**MATERIAL PROVIDED**

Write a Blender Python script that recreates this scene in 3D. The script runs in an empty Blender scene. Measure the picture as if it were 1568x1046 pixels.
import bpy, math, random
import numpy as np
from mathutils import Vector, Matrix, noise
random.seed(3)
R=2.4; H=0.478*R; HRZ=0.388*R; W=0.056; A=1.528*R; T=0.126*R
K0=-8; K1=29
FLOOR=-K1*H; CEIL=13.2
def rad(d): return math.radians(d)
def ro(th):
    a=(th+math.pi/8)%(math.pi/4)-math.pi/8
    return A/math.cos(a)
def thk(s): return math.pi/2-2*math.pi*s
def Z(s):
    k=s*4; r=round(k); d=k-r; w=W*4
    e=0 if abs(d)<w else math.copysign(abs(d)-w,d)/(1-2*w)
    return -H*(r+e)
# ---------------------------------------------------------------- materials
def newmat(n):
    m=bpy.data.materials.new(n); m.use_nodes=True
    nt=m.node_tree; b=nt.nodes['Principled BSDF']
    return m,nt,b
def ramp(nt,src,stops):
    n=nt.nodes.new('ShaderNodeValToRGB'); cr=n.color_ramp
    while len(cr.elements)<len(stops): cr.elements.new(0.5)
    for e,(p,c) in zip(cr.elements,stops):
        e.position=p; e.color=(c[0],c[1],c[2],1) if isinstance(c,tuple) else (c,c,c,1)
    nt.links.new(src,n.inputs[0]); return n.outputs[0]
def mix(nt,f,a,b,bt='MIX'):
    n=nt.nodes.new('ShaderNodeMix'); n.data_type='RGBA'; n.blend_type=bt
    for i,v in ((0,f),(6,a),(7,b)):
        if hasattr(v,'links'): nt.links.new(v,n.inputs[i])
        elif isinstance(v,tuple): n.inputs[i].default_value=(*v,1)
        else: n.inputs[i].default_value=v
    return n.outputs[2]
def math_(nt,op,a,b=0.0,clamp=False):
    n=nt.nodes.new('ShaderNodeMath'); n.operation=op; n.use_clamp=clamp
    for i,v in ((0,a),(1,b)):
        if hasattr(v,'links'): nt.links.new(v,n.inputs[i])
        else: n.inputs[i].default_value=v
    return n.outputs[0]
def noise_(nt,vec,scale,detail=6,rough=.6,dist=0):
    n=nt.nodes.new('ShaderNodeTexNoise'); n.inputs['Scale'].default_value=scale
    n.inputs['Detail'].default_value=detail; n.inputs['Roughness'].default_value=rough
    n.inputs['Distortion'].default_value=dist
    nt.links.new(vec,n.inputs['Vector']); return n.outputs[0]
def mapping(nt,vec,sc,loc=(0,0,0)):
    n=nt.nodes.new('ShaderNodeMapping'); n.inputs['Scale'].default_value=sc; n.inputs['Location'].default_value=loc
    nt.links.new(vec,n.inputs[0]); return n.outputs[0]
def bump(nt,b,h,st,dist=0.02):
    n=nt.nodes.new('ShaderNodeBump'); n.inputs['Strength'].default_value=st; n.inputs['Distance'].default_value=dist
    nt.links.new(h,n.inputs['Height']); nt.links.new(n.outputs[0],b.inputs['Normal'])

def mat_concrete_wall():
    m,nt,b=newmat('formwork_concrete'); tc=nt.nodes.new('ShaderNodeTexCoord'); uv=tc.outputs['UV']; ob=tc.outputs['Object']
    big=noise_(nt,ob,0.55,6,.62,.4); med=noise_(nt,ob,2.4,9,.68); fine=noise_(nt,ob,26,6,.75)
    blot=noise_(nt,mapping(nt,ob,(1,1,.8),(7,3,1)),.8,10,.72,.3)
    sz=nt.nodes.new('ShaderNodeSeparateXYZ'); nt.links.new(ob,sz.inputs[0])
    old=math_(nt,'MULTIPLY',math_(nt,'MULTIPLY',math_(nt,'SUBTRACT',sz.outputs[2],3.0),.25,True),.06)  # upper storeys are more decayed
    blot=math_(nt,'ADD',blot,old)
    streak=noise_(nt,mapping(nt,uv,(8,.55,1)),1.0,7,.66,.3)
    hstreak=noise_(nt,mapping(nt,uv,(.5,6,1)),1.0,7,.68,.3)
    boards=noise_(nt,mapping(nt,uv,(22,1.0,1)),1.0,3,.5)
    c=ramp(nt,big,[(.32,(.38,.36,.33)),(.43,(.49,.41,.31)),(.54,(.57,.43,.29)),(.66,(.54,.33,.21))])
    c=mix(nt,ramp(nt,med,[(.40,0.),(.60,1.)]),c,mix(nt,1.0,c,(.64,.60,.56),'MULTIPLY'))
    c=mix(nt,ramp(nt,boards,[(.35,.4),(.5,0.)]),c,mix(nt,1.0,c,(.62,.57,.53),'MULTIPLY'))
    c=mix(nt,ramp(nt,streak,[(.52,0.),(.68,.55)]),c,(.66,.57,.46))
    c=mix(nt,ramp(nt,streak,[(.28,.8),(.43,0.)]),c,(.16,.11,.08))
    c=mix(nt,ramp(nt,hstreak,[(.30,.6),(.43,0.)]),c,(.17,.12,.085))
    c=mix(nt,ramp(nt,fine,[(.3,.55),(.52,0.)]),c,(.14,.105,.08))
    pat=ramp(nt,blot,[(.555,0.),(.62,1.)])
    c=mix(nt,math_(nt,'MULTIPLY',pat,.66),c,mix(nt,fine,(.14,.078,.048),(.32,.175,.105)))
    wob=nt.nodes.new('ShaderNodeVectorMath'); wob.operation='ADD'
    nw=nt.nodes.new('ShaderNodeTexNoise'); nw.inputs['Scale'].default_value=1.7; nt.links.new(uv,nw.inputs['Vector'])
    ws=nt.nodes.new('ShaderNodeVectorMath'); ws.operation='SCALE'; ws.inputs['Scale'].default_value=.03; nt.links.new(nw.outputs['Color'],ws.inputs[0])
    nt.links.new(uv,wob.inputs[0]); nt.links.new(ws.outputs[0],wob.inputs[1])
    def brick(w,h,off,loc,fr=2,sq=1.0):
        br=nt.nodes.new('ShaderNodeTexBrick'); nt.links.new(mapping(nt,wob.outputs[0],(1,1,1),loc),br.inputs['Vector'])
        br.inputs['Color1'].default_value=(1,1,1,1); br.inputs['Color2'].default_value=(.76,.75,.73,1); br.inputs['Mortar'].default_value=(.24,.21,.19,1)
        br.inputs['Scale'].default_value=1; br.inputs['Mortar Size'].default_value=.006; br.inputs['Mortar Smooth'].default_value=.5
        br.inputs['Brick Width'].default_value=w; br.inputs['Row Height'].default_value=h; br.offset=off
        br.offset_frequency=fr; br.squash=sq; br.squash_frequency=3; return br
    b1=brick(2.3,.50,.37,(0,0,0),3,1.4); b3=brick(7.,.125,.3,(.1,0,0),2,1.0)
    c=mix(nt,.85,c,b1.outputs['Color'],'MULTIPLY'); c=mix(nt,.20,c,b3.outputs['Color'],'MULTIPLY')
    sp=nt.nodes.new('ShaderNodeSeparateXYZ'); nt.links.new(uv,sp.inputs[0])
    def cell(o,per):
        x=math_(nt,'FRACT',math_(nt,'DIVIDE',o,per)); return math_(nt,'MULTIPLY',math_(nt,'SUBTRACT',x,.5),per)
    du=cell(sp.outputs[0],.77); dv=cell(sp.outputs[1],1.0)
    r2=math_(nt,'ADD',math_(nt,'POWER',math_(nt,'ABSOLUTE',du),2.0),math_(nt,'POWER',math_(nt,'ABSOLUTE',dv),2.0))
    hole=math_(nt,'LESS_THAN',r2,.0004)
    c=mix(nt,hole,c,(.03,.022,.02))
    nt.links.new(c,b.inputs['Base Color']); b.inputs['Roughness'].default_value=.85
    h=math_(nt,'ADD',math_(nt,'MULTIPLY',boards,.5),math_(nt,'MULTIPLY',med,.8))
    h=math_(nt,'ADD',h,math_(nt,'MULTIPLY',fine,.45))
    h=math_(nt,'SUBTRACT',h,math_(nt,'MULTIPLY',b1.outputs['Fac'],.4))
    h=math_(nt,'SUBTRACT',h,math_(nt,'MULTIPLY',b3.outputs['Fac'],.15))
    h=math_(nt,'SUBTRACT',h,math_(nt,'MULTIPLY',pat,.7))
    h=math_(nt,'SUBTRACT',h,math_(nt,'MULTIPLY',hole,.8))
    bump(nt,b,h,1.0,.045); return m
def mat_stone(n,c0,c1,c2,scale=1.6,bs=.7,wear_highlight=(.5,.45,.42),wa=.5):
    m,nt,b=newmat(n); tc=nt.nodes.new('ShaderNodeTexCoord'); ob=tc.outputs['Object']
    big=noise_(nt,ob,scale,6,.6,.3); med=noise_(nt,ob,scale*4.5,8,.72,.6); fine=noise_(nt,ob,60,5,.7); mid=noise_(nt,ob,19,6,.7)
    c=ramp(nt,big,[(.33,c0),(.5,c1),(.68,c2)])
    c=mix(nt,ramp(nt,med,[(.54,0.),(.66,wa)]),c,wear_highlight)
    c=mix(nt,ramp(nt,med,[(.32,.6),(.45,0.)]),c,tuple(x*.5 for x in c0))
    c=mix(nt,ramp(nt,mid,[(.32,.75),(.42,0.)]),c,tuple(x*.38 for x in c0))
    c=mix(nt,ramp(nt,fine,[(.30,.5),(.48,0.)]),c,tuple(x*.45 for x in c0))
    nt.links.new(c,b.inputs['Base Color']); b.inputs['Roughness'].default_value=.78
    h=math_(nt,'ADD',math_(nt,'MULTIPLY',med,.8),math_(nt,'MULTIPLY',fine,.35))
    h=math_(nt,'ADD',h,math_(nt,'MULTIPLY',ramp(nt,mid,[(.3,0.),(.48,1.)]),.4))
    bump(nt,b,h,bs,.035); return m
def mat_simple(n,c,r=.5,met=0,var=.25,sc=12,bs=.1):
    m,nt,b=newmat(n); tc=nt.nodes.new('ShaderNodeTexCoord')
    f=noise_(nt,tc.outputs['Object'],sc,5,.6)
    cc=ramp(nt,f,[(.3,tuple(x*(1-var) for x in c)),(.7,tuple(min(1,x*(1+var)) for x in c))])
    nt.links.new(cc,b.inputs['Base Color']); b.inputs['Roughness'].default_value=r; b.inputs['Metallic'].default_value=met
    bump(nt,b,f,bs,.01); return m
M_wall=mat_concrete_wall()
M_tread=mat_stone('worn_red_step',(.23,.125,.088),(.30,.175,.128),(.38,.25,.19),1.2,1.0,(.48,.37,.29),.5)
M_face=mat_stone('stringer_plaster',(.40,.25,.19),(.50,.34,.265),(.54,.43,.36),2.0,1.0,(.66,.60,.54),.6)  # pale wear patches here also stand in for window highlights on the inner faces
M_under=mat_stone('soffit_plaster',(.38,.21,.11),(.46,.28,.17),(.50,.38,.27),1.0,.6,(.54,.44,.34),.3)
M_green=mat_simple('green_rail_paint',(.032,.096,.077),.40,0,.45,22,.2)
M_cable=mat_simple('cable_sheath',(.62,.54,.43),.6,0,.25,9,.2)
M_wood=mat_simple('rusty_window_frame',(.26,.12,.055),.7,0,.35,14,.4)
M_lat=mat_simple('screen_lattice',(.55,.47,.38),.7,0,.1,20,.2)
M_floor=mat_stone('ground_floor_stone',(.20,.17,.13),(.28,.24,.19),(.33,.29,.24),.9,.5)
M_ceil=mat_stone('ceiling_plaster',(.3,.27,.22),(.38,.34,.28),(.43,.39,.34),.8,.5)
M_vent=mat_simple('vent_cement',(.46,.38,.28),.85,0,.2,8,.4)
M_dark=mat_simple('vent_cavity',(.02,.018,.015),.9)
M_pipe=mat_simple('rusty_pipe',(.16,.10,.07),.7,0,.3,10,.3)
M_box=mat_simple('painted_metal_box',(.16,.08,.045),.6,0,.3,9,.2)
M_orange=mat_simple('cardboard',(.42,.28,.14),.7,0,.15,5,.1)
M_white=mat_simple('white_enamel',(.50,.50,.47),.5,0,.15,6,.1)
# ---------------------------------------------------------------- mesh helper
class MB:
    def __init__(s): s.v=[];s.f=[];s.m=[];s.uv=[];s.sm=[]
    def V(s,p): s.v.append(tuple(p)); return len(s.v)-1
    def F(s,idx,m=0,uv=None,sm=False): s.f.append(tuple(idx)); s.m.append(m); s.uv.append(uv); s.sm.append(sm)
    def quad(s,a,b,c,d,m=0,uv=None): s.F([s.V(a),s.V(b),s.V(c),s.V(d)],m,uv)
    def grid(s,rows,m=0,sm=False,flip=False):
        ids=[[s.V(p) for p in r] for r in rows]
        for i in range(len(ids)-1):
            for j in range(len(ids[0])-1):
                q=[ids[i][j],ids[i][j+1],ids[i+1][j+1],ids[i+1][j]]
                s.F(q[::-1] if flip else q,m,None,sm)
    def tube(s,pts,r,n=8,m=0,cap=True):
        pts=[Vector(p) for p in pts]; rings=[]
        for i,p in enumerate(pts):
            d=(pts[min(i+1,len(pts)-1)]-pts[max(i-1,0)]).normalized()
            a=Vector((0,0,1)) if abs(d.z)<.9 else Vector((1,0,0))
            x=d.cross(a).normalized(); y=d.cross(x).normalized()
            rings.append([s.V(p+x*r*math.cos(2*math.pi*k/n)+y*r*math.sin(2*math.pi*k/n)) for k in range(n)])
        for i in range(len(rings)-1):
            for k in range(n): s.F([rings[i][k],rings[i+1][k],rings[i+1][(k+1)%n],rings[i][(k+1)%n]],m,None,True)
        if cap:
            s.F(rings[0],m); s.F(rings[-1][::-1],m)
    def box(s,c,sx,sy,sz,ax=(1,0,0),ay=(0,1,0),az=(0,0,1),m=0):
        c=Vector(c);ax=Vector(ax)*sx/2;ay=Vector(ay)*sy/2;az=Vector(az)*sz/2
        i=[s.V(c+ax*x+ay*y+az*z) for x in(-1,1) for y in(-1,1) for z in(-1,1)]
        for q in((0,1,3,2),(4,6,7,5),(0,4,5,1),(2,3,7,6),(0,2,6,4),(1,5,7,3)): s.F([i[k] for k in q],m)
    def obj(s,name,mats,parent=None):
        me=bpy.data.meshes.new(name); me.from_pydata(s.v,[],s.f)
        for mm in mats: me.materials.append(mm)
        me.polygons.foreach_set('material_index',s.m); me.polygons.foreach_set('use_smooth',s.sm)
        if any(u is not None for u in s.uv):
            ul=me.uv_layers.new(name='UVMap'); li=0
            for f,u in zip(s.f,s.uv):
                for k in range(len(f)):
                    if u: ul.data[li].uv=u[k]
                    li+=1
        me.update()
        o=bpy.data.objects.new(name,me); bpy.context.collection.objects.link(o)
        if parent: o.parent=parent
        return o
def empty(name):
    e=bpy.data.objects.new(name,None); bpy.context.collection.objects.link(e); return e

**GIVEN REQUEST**
Copy out each line of the data containing the string "empty".

**EXERCISE RESPONSE**
Write a Blender Python script that recreates this scene in 3D. The script runs in an empty Blender scene. Measure the picture as if it were 1568x1046 pixels.
def empty(name):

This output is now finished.